Your task is to transcribe the records exactly, skipping every image.

== Entries provided

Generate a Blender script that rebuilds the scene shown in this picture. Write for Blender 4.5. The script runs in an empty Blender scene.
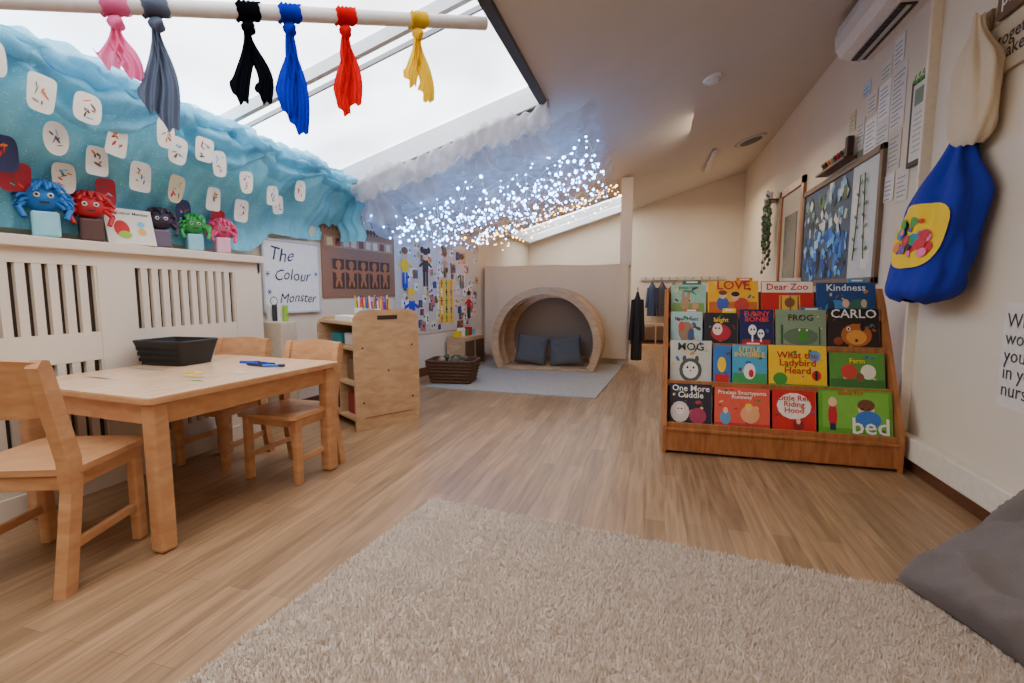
import bpy, bmesh, math, random
import numpy as np
from mathutils import Matrix, Vector, noise
random.seed(7)
pi=math.pi
sc=bpy.context.scene

# ---------------------------------------------------------------- materials
def lin(c):
    return tuple((x/255/12.92 if x/255<=0.04045 else ((x/255+0.055)/1.055)**2.4) for x in c)+(1,)
_c={}
def new(name):
    m=bpy.data.materials.new(name); m.use_nodes=True
    nt=m.node_tree; b=nt.nodes['Principled BSDF']; return m,nt,b
def C(*rgb,rough=.6):
    k=(rgb,rough)
    if k in _c: return _c[k]
    m,nt,b=new('paint_%d_%d_%d'%rgb)
    tc=nt.nodes.new('ShaderNodeTexCoord'); n=nt.nodes.new('ShaderNodeTexNoise'); n.inputs['Scale'].default_value=30
    nt.links.new(tc.outputs['Object'],n.inputs['Vector'])
    mx=nt.nodes.new('ShaderNodeMix'); mx.data_type='RGBA'
    c=lin(rgb); mx.inputs['A'].default_value=tuple(x*.88 for x in c[:3])+(1,); mx.inputs['B'].default_value=tuple(min(1,x*1.1) for x in c[:3])+(1,)
    nt.links.new(n.outputs['Fac'],mx.inputs['Factor']); nt.links.new(mx.outputs['Result'],b.inputs['Base Color'])
    b.inputs['Roughness'].default_value=rough
    _c[k]=m; return m
def wood(name,c1,c2,rough=.4,sc_=(1,1,1),scale=6):
    m,nt,b=new(name)
    tc=nt.nodes.new('ShaderNodeTexCoord'); mp=nt.nodes.new('ShaderNodeMapping'); mp.inputs['Scale'].default_value=sc_
    n=nt.nodes.new('ShaderNodeTexNoise'); n.inputs['Scale'].default_value=scale; n.inputs['Detail'].default_value=6; n.inputs['Distortion'].default_value=.6
    r=nt.nodes.new('ShaderNodeValToRGB'); r.color_ramp.elements[0].position=.3; r.color_ramp.elements[1].position=.72
    r.color_ramp.elements[0].color=lin(c1); r.color_ramp.elements[1].color=lin(c2)
    L=nt.links.new; L(tc.outputs['Object'],mp.inputs[0]); L(mp.outputs[0],n.inputs['Vector']); L(n.outputs['Fac'],r.inputs[0]); L(r.outputs[0],b.inputs['Base Color'])
    b.inputs['Roughness'].default_value=rough
    return m
W_beech=wood('beech_wood',(190,132,86),(212,160,112),.35,(3,3,9),3)
W_beechH=wood('beech_wood_top',(212,168,130),(228,190,154),.25,(10,2,2),3)
W_birch=wood('birch_ply',(184,144,104),(208,170,128),.5,(3,3,9),3)
W_orange=wood('oak_shelf',(146,86,46),(182,116,66),.4,(12,2,2),3)
W_dark=wood('dark_skirting',(84,46,28),(112,66,42),.4,(3,3,3),3)

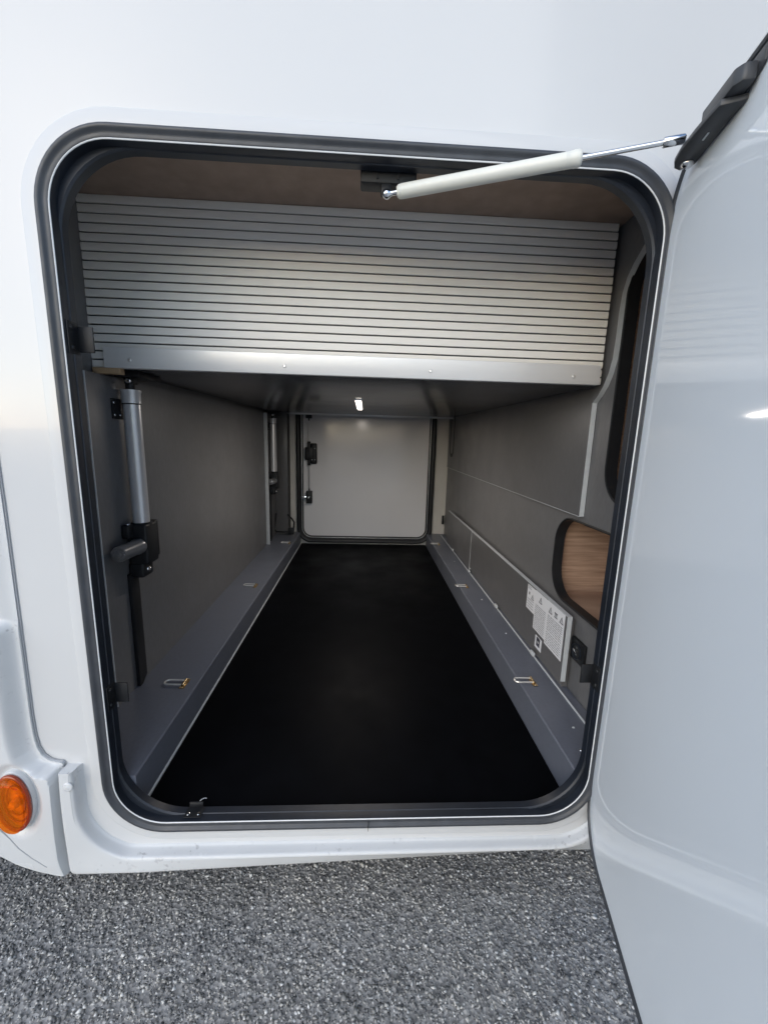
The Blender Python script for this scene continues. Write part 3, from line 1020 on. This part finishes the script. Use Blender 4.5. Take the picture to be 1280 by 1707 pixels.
# ------------------------------------------------------------------ things inside and on the motorhome
# gas strut
def gas_strut():
    A = Vector((0.0275, 0.0290, 1.1970))
    B = Vector((0.4390, -0.0780, 1.2310))
    d = (B - A)
    L = d.length
    d.normalize()
    g = tag(empty('gas_strut', A), 'ivory gas strut holding the garage door open, chrome rod at one end', 'gas strut')
    def part(name, prof, mat):
        bm = bmesh.new()
        add_lathe(bm, (0, 0, 0), d, prof, 28)
        return frombm(name, bm, mat, g, True)
    part('ball_socket', [(-0.0075, 0), (-0.0065, 0.0040), (-0.003, 0.0068), (0, 0.0076), (0.003, 0.0070), (0.0058, 0.0052), (0.008, 0.0040), (0.0185, 0.0038), (0.0185, 0)], 'chrome')
    x1 = 0.298
    cylp = part('cylinder', [(0.018, 0), (0.018, 0.0075), (0.0205, 0.0098), (0.0235, 0.0104), (0.0242, 0.0100), (0.0250, 0.0106), (x1 - 0.024, 0.0106), (x1 - 0.0225, 0.0110), (x1 - 0.0215, 0.0106),
                    (x1 - 0.012, 0.0108), (x1 - 0.0105, 0.0113), (x1 - 0.004, 0.0113), (x1 - 0.001, 0.0100), (x1, 0.0085), (x1, 0)], 'strut_paint')
    part('rod', [(x1 - 0.002, 0), (x1 - 0.002, 0.0036), (L - 0.018, 0.0036), (L - 0.018, 0)], 'chrome')
    part('end_fitting', [(L - 0.020, 0), (L - 0.020, 0.0056), (L - 0.0185, 0.0064), (L + 0.006, 0.0064), (L + 0.008, 0.005), (L + 0.008, 0)], 'chrome')
gas_strut()

# roller shutter: one object per slat
sh = tag(empty('roller_shutter', (0, 0.306, 0.945)), 'silver slatted roller shutter closing the space above the bed board', 'shutter')
PITCH = 0.01935
bm = bmesh.new()
x0, x1 = -0.6450, 0.5860
prof = [(0.006, 0.0006), (0.0008, 0.0006), (0.0, 0.0014), (-0.0006, PITCH * 0.5), (0.0, PITCH - 0.0036), (0.0008, PITCH - 0.0028), (0.006, PITCH - 0.0028)]
A = [bm.verts.new((x0, y, z)) for y, z in prof]
B = [bm.verts.new((x1, y, z)) for y, z in prof]
for i in range(len(prof)):
    j = (i + 1) % len(prof)
    bm.faces.new((A[i], B[i], B[j], A[j]))
bm.faces.new(A)
bm.faces.new(B[::-1])
first = frombm('slat', bm, 'slat', sh, True)
for i in range(1, 19):
    o = bpy.data.objects.new('slat', first.data)
    COL.objects.link(o)
    o.parent = sh
    o.location = (random.uniform(-0.0006, 0.0006), random.uniform(-0.0002, 0.0002), i * PITCH)
pydata('backing', [(x0, 0.0055, 0), (x1, 0.0055, 0), (x1, 0.0055, 0.3655), (x0, 0.0055, 0.3655)], [(0, 1, 2, 3)], 'black', sh)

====

Completed task —
Generate a Blender script that rebuilds the scene shown in this picture. Write for Blender 4.5. The script runs in an empty Blender scene.
import bpy, bmesh, math, random
import numpy as np
from mathutils import Matrix, Vector, noise
random.seed(7)
pi=math.pi
sc=bpy.context.scene

# ---------------------------------------------------------------- materials
def lin(c):
    return tuple((x/255/12.92 if x/255<=0.04045 else ((x/255+0.055)/1.055)**2.4) for x in c)+(1,)
_c={}
def new(name):
    m=bpy.data.materials.new(name); m.use_nodes=True
    nt=m.node_tree; b=nt.nodes['Principled BSDF']; return m,nt,b
def C(*rgb,rough=.6):
    k=(rgb,rough)
    if k in _c: return _c[k]
    m,nt,b=new('paint_%d_%d_%d'%rgb)
    tc=nt.nodes.new('ShaderNodeTexCoord'); n=nt.nodes.new('ShaderNodeTexNoise'); n.inputs['Scale'].default_value=30
    nt.links.new(tc.outputs['Object'],n.inputs['Vector'])
    mx=nt.nodes.new('ShaderNodeMix'); mx.data_type='RGBA'
    c=lin(rgb); mx.inputs['A'].default_value=tuple(x*.88 for x in c[:3])+(1,); mx.inputs['B'].default_value=tuple(min(1,x*1.1) for x in c[:3])+(1,)
    nt.links.new(n.outputs['Fac'],mx.inputs['Factor']); nt.links.new(mx.outputs['Result'],b.inputs['Base Color'])
    b.inputs['Roughness'].default_value=rough
    _c[k]=m; return m
def wood(name,c1,c2,rough=.4,sc_=(1,1,1),scale=6):
    m,nt,b=new(name)
    tc=nt.nodes.new('ShaderNodeTexCoord'); mp=nt.nodes.new('ShaderNodeMapping'); mp.inputs['Scale'].default_value=sc_
    n=nt.nodes.new('ShaderNodeTexNoise'); n.inputs['Scale'].default_value=scale; n.inputs['Detail'].default_value=6; n.inputs['Distortion'].default_value=.6
    r=nt.nodes.new('ShaderNodeValToRGB'); r.color_ramp.elements[0].position=.3; r.color_ramp.elements[1].position=.72
    r.color_ramp.elements[0].color=lin(c1); r.color_ramp.elements[1].color=lin(c2)
    L=nt.links.new; L(tc.outputs['Object'],mp.inputs[0]); L(mp.outputs[0],n.inputs['Vector']); L(n.outputs['Fac'],r.inputs[0]); L(r.outputs[0],b.inputs['Base Color'])
    b.inputs['Roughness'].default_value=rough
    return m
W_beech=wood('beech_wood',(190,132,86),(212,160,112),.35,(3,3,9),3)
W_beechH=wood('beech_wood_top',(212,168,130),(228,190,154),.25,(10,2,2),3)
W_birch=wood('birch_ply',(184,144,104),(208,170,128),.5,(3,3,9),3)
W_orange=wood('oak_shelf',(146,86,46),(182,116,66),.4,(12,2,2),3)
W_dark=wood('dark_skirting',(84,46,28),(112,66,42),.4,(3,3,3),3)

The Blender Python script for this scene continues. Write part 3, from line 1020 on. This part finishes the script. Use Blender 4.5. Take the picture to be 1280 by 1707 pixels.
# ------------------------------------------------------------------ things inside and on the motorhome
# gas strut
def gas_strut():
    A = Vector((0.0275, 0.0290, 1.1970))
    B = Vector((0.4390, -0.0780, 1.2310))
    d = (B - A)
    L = d.length
    d.normalize()
    g = tag(empty('gas_strut', A), 'ivory gas strut holding the garage door open, chrome rod at one end', 'gas strut')
    def part(name, prof, mat):
        bm = bmesh.new()
        add_lathe(bm, (0, 0, 0), d, prof, 28)
        return frombm(name, bm, mat, g, True)
    part('ball_socket', [(-0.0075, 0), (-0.0065, 0.0040), (-0.003, 0.0068), (0, 0.0076), (0.003, 0.0070), (0.0058, 0.0052), (0.008, 0.0040), (0.0185, 0.0038), (0.0185, 0)], 'chrome')
    x1 = 0.298
    cylp = part('cylinder', [(0.018, 0), (0.018, 0.0075), (0.0205, 0.0098), (0.0235, 0.0104), (0.0242, 0.0100), (0.0250, 0.0106), (x1 - 0.024, 0.0106), (x1 - 0.0225, 0.0110), (x1 - 0.0215, 0.0106),
                    (x1 - 0.012, 0.0108), (x1 - 0.0105, 0.0113), (x1 - 0.004, 0.0113), (x1 - 0.001, 0.0100), (x1, 0.0085), (x1, 0)], 'strut_paint')
    part('rod', [(x1 - 0.002, 0), (x1 - 0.002, 0.0036), (L - 0.018, 0.0036), (L - 0.018, 0)], 'chrome')
    part('end_fitting', [(L - 0.020, 0), (L - 0.020, 0.0056), (L - 0.0185, 0.0064), (L + 0.006, 0.0064), (L + 0.008, 0.005), (L + 0.008, 0)], 'chrome')
gas_strut()

# roller shutter: one object per slat
sh = tag(empty('roller_shutter', (0, 0.306, 0.945)), 'silver slatted roller shutter closing the space above the bed board', 'shutter')
PITCH = 0.01935
bm = bmesh.new()
x0, x1 = -0.6450, 0.5860
prof = [(0.006, 0.0006), (0.0008, 0.0006), (0.0, 0.0014), (-0.0006, PITCH * 0.5), (0.0, PITCH - 0.0036), (0.0008, PITCH - 0.0028), (0.006, PITCH - 0.0028)]
A = [bm.verts.new((x0, y, z)) for y, z in prof]
B = [bm.verts.new((x1, y, z)) for y, z in prof]
for i in range(len(prof)):
    j = (i + 1) % len(prof)
    bm.faces.new((A[i], B[i], B[j], A[j]))
bm.faces.new(A)
bm.faces.new(B[::-1])
first = frombm('slat', bm, 'slat', sh, True)
for i in range(1, 19):
    o = bpy.data.objects.new('slat', first.data)
    COL.objects.link(o)
    o.parent = sh
    o.location = (random.uniform(-0.0006, 0.0006), random.uniform(-0.0002, 0.0002), i * PITCH)
pydata('backing', [(x0, 0.0055, 0), (x1, 0.0055, 0), (x1, 0.0055, 0.3655), (x0, 0.0055, 0.3655)], [(0, 1, 2, 3)], 'black', sh)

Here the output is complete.